On doit être critique mais sans briser l’idée. On ne doit pas revenir en
arrière. Dans l’Histoire, il est facile de revenir en arrière mais il est très
difficile de construire quelque chose. Je pense que le fait qu’existent de
grands mouvements nationalistes dans tous les grands pays européens est très dangereux.
"J’écris pour satisfaire les différents lecteurs qui sont en moi et avec l’espoir que les autres lecteurs sont comme moi"
Je sais que vous
aimez écrire pendant la journée. J’aimerais savoir si vous avez une routine
particulière pendant le matin…
C’est très simple : je me lève, je prends le petit
déjeuner et je vais à mon bureau, à 20 minutes de ma maison. Ça a été un
changement très important de travailler hors de la maison. Et alors je
commence…Je voyage beaucoup mais quand je suis à la maison je fais toujours ça.

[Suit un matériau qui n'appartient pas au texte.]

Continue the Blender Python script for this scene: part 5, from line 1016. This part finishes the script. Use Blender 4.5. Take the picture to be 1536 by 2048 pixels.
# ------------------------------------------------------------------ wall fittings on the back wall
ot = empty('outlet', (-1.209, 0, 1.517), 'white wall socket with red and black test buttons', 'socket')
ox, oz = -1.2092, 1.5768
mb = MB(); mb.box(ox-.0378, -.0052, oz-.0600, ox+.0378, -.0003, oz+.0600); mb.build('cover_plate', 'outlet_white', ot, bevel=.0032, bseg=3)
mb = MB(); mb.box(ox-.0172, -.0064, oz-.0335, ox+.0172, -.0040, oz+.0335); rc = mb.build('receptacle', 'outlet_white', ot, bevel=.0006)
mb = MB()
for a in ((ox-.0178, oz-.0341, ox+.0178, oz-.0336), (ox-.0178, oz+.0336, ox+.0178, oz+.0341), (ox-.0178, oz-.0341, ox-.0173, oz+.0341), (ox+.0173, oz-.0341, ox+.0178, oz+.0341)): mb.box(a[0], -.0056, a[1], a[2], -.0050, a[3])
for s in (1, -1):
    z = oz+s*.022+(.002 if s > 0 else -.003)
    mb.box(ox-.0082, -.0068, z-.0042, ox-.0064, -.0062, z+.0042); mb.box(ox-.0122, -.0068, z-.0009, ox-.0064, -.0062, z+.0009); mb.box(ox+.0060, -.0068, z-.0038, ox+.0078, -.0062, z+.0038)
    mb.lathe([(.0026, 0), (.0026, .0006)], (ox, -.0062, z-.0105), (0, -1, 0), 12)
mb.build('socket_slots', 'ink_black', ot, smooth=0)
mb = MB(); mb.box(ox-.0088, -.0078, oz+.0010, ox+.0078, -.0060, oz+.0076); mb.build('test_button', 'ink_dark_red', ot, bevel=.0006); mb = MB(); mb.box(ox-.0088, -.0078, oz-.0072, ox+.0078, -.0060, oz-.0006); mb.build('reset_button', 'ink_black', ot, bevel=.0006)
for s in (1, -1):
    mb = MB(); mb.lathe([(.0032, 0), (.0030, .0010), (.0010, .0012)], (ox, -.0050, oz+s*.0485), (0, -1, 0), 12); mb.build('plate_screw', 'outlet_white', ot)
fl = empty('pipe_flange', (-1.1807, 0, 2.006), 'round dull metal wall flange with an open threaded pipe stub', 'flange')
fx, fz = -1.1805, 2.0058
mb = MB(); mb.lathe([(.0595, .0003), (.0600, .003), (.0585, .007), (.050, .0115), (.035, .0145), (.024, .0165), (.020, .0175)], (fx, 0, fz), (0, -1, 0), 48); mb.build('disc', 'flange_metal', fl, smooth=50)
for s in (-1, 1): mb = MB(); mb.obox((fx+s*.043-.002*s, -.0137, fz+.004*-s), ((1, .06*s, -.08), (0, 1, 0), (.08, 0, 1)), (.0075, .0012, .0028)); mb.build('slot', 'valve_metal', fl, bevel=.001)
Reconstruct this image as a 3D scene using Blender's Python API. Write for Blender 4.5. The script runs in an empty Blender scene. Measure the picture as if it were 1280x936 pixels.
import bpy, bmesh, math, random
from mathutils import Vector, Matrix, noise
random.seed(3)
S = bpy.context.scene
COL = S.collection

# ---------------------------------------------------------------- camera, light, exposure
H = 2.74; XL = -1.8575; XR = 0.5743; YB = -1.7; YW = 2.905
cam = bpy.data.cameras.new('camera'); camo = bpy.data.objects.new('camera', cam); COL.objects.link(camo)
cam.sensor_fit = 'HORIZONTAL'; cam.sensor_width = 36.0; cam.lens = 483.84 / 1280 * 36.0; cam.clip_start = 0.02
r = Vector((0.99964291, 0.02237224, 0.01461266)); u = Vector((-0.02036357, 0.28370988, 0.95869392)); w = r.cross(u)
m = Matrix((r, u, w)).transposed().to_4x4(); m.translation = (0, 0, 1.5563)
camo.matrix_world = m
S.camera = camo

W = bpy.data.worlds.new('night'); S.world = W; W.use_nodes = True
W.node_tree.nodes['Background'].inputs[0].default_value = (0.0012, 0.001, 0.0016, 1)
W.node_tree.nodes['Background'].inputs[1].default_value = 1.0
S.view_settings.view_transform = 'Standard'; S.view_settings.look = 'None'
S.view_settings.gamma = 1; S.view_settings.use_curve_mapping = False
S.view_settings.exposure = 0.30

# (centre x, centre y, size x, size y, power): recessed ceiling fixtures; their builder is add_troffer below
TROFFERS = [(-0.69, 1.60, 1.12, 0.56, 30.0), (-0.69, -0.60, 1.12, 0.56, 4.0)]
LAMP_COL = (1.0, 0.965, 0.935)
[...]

Je prends un thé à 11h du matin. J’étais un fanatique de la
Coca Cola mais le médecin m’a dit que ça ne faisait pas du bien. Je prends le
déjeuner et, ensuite, je suis un de derniers espagnols qui font une sieste.
Quant j’étais jeune, je pensais que la vie d’écrivain était
quelque chose de spécial, mais c’est une vie très ordinaire. Je suis très
sociable mais je suis également très bien tout seul. Je peux être tout seul
pendant longtemps. Pascal disait que toutes les catastrophes de l’homme
viennent de ne pas savoir être seul. Je sais comment faire pour être seul. Ca
me va bien.
Je sais que vous vous
détachez du monde quand vous écrivez et, aussi, de la pression de devoir confirmer votre succès
antérieur. Mais avez-vous quand même en tête un lecteur idéal ?
Moi-même.
Vous-même ?
Oui, moi-même. C’est la définition donné par François
Mauriac quand on lui a demandé ce qu’il voulait être. Il a répondu :
« moi-même ». J’aime
beaucoup ça. Mon lecteur idéal c’est moi-même.
Quand j’étais jeune j’avais un maître, Joan Ferrate, et souvent je pensais à lui quand j’écrivais
mes premiers romans mais, à partir d’un certain moment, je me suis mis à écrire
pour ce lecteur atrocement exigeant que je connais en moi.
Il n’y a pas un
« grand public ». Il y a que des lecteurs individuels et
chacun est différent.
Souvent les gents disent : il faut écrire pour le
grand public. C’est quoi ça le grand public ? Je n’écris pas pour le grand
public. J’écris ce que j’écris.
Avant Les Soldats de
Salamine il n’y avait que ma mère qui lisait mes livres, mais depuis il y a pas
mal de gents qui les lisent, et dans plusieurs langues. Qu’est-ce que ça a
changé? Je ne sais pas, j’écris exactement de la même façon. Je ne sais pas
comment écrire autrement et je ne veux pas le faire.
Je ne veux pas laisser entendre que je suis superbe. En
fait, je suis très orgulieux et un peu superbe comme tous les écrivains mais ce
n’est pas le cas ici.
J’écris pour satisfaire les différents lecteurs qui sont en
moi et avec l’espoir que les autres lecteurs sont comme moi
Pour finir, j’ai lu cette
phrase dans une de vos entrevues, et d’ailleurs cela m’a plu: « Notre
principal obligation est de protéger les questions des réponses ».
Pensez-vous toujours cela ?
Oui, absolument. C’est pourquoi je crois dans le roman.
Parce qu’il s’agit de questions, pas de réponses.